This March, Richard Grenell, a former spokesman for the United Nations (UN), lamented that new health care reform legislation in the United States would further enable a generation of slackers.
Health care reform, which passed into law on March 23, 2010, will allow young people to stay on their parents’ health insurance policies until age 26, beginning six months after enactment. Prior to the reform bill, depending on their state of residence, most young adults were required to seek their own health insurance coverage once they turned 19 or were no longer full-time students.
“Generation Y and millenials will be enticed to continue slacking, without a job, well past college graduation,” Grenell wrote in a column for the Huffington Post.
“I think it’s nonsense,” said Robert Moore, Ph.D., assistant professor of sociology at Saint Joseph’s U., in reference to Grenell’s prediction. Grenell’s claims that Generation Y is the most entitled generation in history “are painting with a very broad brush,” Moore said.
“There are derogatory stereotypes that this generation is the boomerang generation: that they leave but then always come back home,” Moore says. “But the job menu looks very different now from when I graduated college in 1977.”
Moore added that those who are critical probably come from a different era—in which it was easier to find a job after graduation.
Rather than looking at the stipulation in the health care bill as a negative, Moore said students’ job searches could be affected positively by the bill, serving as a cushion for young people to be able to build up a record and expertise in their field without having to worry about insurance.
“If there is a great concern over insurance, you might not take a job in your field because it lacks benefits, but take a job which isn’t but has them,” he said.
Laura Hurst, MSN, director of the Student Health Center at Saint Joseph’s University, pointed out the advantages of being able to stick with mom and dad’s insurance.
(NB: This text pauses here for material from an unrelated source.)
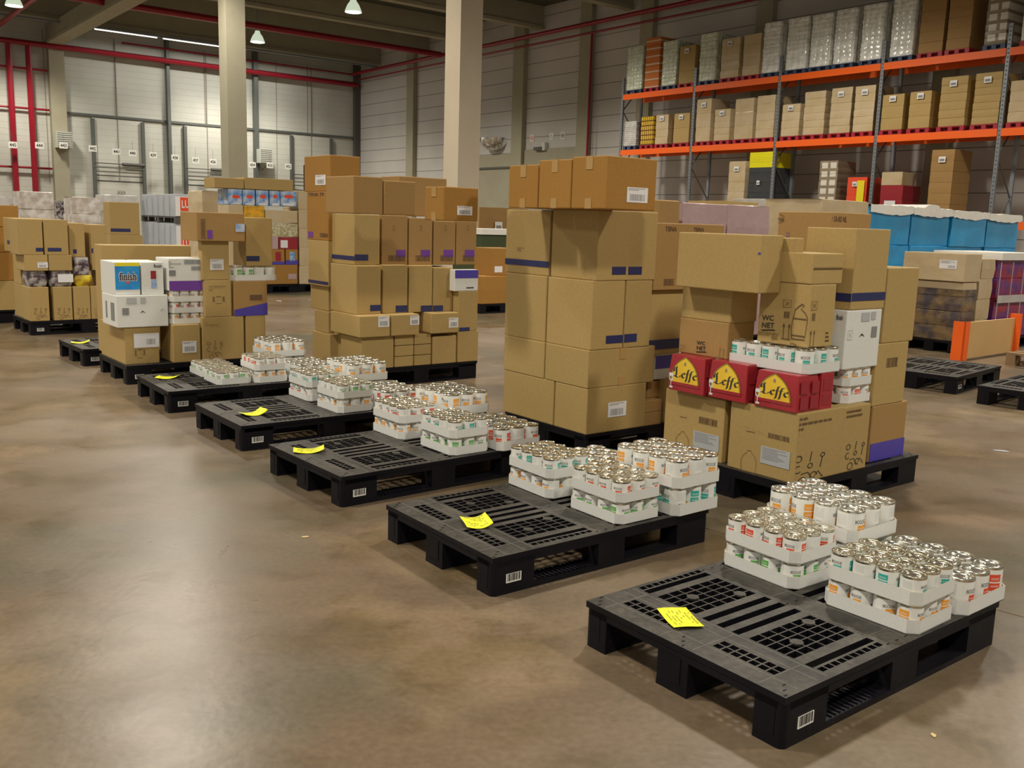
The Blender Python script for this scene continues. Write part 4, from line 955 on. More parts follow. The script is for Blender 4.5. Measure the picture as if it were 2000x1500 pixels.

“Usually parents’ plans include group coverage because they’re covered by work,” Hurst says. “They can be much cheaper. The idea is that some people will use more, some not at all.”
Hurst said that although college and graduate school-age people are a generally healthy population, they have been the group most at risk for not being covered by insurance and neglecting treatment. Hurst said she thinks the bill could help establish habits of preventative treatment.
For Mary Alysse Metzger, a psychology major, landing a job with benefits is important, but the new health care bill makes such a job less essential.
“I am still looking for a job with benefits if possible, although it’s not my most important factor,” Metzger said. “I am not as stressed, though, because there is still that chance I can fall back on my dad’s insurance.”
English major Jennifer Burrini, has been paying for her own health insurance since she was 18 but thinks that the bill will benefit many of her peers, noting that “being approved by a comprehensive plan for an affordable price is hard.”
“It takes some of the pressure off of those of us just finding jobs and settling into our career paths that may not offer full coverage,” Burrini said. “Knowing that you have that security to fall back on is nice. It makes the process just a bit easier.”
Marketing major Tracie Jones, also said she feels some relief.
“I’m still looking for a job with benefits,” Jones said. “But I don’t have to worry about getting a job right after graduation. I have a place to live at home, and now my health insurance is taken care of.”